* _THE PROBLEM_
Reproduce all of the material word for word.

* _RECORDED INFORMATION_
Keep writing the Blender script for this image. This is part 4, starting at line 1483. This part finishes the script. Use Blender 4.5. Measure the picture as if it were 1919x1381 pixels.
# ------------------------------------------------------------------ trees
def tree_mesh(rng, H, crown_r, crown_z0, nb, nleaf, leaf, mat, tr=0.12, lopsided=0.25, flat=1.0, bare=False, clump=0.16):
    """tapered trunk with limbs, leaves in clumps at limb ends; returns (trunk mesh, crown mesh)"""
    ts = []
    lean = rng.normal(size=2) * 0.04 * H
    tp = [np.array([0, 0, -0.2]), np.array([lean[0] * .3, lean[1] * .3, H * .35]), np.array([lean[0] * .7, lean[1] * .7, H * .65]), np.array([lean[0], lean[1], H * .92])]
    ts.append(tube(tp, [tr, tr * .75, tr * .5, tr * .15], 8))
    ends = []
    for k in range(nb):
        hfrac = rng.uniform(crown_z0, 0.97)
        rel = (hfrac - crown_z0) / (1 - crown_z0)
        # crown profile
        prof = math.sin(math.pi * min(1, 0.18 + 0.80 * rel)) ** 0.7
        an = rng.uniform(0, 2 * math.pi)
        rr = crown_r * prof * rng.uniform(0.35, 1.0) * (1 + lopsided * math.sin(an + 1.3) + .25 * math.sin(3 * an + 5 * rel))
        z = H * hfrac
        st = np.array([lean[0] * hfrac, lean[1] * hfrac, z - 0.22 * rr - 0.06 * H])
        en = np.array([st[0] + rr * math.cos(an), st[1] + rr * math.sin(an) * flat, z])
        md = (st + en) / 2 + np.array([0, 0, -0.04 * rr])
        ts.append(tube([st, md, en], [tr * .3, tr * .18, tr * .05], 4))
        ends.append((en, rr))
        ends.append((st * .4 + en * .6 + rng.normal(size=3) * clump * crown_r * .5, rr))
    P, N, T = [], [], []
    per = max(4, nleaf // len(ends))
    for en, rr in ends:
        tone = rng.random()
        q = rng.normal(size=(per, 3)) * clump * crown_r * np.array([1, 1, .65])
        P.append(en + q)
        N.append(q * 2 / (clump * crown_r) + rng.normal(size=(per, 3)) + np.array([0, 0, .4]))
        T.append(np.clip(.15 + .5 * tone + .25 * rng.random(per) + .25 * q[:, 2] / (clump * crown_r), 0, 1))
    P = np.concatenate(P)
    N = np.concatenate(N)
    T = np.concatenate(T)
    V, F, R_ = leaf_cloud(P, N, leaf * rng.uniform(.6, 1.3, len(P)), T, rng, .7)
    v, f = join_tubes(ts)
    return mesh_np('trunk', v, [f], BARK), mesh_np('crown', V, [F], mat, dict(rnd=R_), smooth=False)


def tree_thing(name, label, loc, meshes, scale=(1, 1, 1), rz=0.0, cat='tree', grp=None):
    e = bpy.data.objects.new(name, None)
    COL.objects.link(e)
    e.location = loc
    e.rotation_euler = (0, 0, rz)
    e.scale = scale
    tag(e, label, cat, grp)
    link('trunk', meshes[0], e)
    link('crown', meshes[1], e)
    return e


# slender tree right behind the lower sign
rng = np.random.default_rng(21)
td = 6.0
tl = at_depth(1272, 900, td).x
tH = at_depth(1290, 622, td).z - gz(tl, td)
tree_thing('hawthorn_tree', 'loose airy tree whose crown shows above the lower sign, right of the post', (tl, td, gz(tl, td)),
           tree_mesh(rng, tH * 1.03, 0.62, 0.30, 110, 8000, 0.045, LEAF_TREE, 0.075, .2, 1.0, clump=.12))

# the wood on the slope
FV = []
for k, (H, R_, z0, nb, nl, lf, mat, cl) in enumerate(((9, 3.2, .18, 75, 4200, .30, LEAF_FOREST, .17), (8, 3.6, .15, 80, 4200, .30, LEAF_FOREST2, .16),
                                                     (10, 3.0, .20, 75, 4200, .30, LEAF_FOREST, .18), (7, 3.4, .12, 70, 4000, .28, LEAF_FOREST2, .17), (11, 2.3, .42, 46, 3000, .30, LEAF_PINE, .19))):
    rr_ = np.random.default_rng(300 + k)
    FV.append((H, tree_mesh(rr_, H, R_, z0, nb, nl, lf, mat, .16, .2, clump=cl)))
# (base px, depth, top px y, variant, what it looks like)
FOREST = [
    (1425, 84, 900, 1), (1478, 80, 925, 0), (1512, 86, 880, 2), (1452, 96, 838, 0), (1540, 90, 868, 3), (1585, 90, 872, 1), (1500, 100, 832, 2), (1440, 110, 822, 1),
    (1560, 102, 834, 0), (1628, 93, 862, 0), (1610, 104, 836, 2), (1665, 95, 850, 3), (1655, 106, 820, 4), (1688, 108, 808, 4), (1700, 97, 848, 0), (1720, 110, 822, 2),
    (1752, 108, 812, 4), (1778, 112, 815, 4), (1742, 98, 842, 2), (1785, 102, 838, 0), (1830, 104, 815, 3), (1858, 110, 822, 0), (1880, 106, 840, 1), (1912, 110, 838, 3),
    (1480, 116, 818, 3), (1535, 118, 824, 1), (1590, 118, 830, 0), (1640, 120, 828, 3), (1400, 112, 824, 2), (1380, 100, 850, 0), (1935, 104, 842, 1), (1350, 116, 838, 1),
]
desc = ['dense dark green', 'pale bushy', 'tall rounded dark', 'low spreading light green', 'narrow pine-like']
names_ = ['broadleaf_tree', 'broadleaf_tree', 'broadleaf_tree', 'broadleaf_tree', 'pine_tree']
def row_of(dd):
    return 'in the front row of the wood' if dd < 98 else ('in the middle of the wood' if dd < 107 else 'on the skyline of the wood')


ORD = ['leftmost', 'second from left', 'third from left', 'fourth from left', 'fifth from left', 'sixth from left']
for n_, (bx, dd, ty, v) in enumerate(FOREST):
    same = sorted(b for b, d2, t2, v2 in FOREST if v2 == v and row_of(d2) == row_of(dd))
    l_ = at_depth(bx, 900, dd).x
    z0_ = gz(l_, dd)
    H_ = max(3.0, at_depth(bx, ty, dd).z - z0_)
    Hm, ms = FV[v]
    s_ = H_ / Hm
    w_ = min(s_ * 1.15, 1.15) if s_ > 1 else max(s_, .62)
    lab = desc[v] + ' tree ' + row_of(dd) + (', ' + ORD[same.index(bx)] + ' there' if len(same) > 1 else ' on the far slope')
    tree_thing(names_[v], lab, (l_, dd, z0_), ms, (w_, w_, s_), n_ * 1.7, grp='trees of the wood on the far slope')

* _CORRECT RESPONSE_
Keep writing the Blender script for this image. This is part 4, starting at line 1483. This part finishes the script. Use Blender 4.5. Measure the picture as if it were 1919x1381 pixels.
# ------------------------------------------------------------------ trees
def tree_mesh(rng, H, crown_r, crown_z0, nb, nleaf, leaf, mat, tr=0.12, lopsided=0.25, flat=1.0, bare=False, clump=0.16):
    """tapered trunk with limbs, leaves in clumps at limb ends; returns (trunk mesh, crown mesh)"""
    ts = []
    lean = rng.normal(size=2) * 0.04 * H
    tp = [np.array([0, 0, -0.2]), np.array([lean[0] * .3, lean[1] * .3, H * .35]), np.array([lean[0] * .7, lean[1] * .7, H * .65]), np.array([lean[0], lean[1], H * .92])]
    ts.append(tube(tp, [tr, tr * .75, tr * .5, tr * .15], 8))
    ends = []
    for k in range(nb):
        hfrac = rng.uniform(crown_z0, 0.97)
        rel = (hfrac - crown_z0) / (1 - crown_z0)
        # crown profile
        prof = math.sin(math.pi * min(1, 0.18 + 0.80 * rel)) ** 0.7
        an = rng.uniform(0, 2 * math.pi)
        rr = crown_r * prof * rng.uniform(0.35, 1.0) * (1 + lopsided * math.sin(an + 1.3) + .25 * math.sin(3 * an + 5 * rel))
        z = H * hfrac
        st = np.array([lean[0] * hfrac, lean[1] * hfrac, z - 0.22 * rr - 0.06 * H])
        en = np.array([st[0] + rr * math.cos(an), st[1] + rr * math.sin(an) * flat, z])
        md = (st + en) / 2 + np.array([0, 0, -0.04 * rr])
        ts.append(tube([st, md, en], [tr * .3, tr * .18, tr * .05], 4))
        ends.append((en, rr))
        ends.append((st * .4 + en * .6 + rng.normal(size=3) * clump * crown_r * .5, rr))
    P, N, T = [], [], []
    per = max(4, nleaf // len(ends))
    for en, rr in ends:
        tone = rng.random()
        q = rng.normal(size=(per, 3)) * clump * crown_r * np.array([1, 1, .65])
        P.append(en + q)
        N.append(q * 2 / (clump * crown_r) + rng.normal(size=(per, 3)) + np.array([0, 0, .4]))
        T.append(np.clip(.15 + .5 * tone + .25 * rng.random(per) + .25 * q[:, 2] / (clump * crown_r), 0, 1))
    P = np.concatenate(P)
    N = np.concatenate(N)
    T = np.concatenate(T)
    V, F, R_ = leaf_cloud(P, N, leaf * rng.uniform(.6, 1.3, len(P)), T, rng, .7)
    v, f = join_tubes(ts)
    return mesh_np('trunk', v, [f], BARK), mesh_np('crown', V, [F], mat, dict(rnd=R_), smooth=False)


def tree_thing(name, label, loc, meshes, scale=(1, 1, 1), rz=0.0, cat='tree', grp=None):
    e = bpy.data.objects.new(name, None)
    COL.objects.link(e)
    e.location = loc
    e.rotation_euler = (0, 0, rz)
    e.scale = scale
    tag(e, label, cat, grp)
    link('trunk', meshes[0], e)
    link('crown', meshes[1], e)
    return e


# slender tree right behind the lower sign
rng = np.random.default_rng(21)
td = 6.0
tl = at_depth(1272, 900, td).x
tH = at_depth(1290, 622, td).z - gz(tl, td)
tree_thing('hawthorn_tree', 'loose airy tree whose crown shows above the lower sign, right of the post', (tl, td, gz(tl, td)),
           tree_mesh(rng, tH * 1.03, 0.62, 0.30, 110, 8000, 0.045, LEAF_TREE, 0.075, .2, 1.0, clump=.12))

# the wood on the slope
FV = []
for k, (H, R_, z0, nb, nl, lf, mat, cl) in enumerate(((9, 3.2, .18, 75, 4200, .30, LEAF_FOREST, .17), (8, 3.6, .15, 80, 4200, .30, LEAF_FOREST2, .16),
                                                     (10, 3.0, .20, 75, 4200, .30, LEAF_FOREST, .18), (7, 3.4, .12, 70, 4000, .28, LEAF_FOREST2, .17), (11, 2.3, .42, 46, 3000, .30, LEAF_PINE, .19))):
    rr_ = np.random.default_rng(300 + k)
    FV.append((H, tree_mesh(rr_, H, R_, z0, nb, nl, lf, mat, .16, .2, clump=cl)))
# (base px, depth, top px y, variant, what it looks like)
FOREST = [
    (1425, 84, 900, 1), (1478, 80, 925, 0), (1512, 86, 880, 2), (1452, 96, 838, 0), (1540, 90, 868, 3), (1585, 90, 872, 1), (1500, 100, 832, 2), (1440, 110, 822, 1),
    (1560, 102, 834, 0), (1628, 93, 862, 0), (1610, 104, 836, 2), (1665, 95, 850, 3), (1655, 106, 820, 4), (1688, 108, 808, 4), (1700, 97, 848, 0), (1720, 110, 822, 2),
    (1752, 108, 812, 4), (1778, 112, 815, 4), (1742, 98, 842, 2), (1785, 102, 838, 0), (1830, 104, 815, 3), (1858, 110, 822, 0), (1880, 106, 840, 1), (1912, 110, 838, 3),
    (1480, 116, 818, 3), (1535, 118, 824, 1), (1590, 118, 830, 0), (1640, 120, 828, 3), (1400, 112, 824, 2), (1380, 100, 850, 0), (1935, 104, 842, 1), (1350, 116, 838, 1),
]
desc = ['dense dark green', 'pale bushy', 'tall rounded dark', 'low spreading light green', 'narrow pine-like']
names_ = ['broadleaf_tree', 'broadleaf_tree', 'broadleaf_tree', 'broadleaf_tree', 'pine_tree']
def row_of(dd):
    return 'in the front row of the wood' if dd < 98 else ('in the middle of the wood' if dd < 107 else 'on the skyline of the wood')


ORD = ['leftmost', 'second from left', 'third from left', 'fourth from left', 'fifth from left', 'sixth from left']
for n_, (bx, dd, ty, v) in enumerate(FOREST):
    same = sorted(b for b, d2, t2, v2 in FOREST if v2 == v and row_of(d2) == row_of(dd))
    l_ = at_depth(bx, 900, dd).x
    z0_ = gz(l_, dd)
    H_ = max(3.0, at_depth(bx, ty, dd).z - z0_)
    Hm, ms = FV[v]
    s_ = H_ / Hm
    w_ = min(s_ * 1.15, 1.15) if s_ > 1 else max(s_, .62)
    lab = desc[v] + ' tree ' + row_of(dd) + (', ' + ORD[same.index(bx)] + ' there' if len(same) > 1 else ' on the far slope')
    tree_thing(names_[v], lab, (l_, dd, z0_), ms, (w_, w_, s_), n_ * 1.7, grp='trees of the wood on the far slope')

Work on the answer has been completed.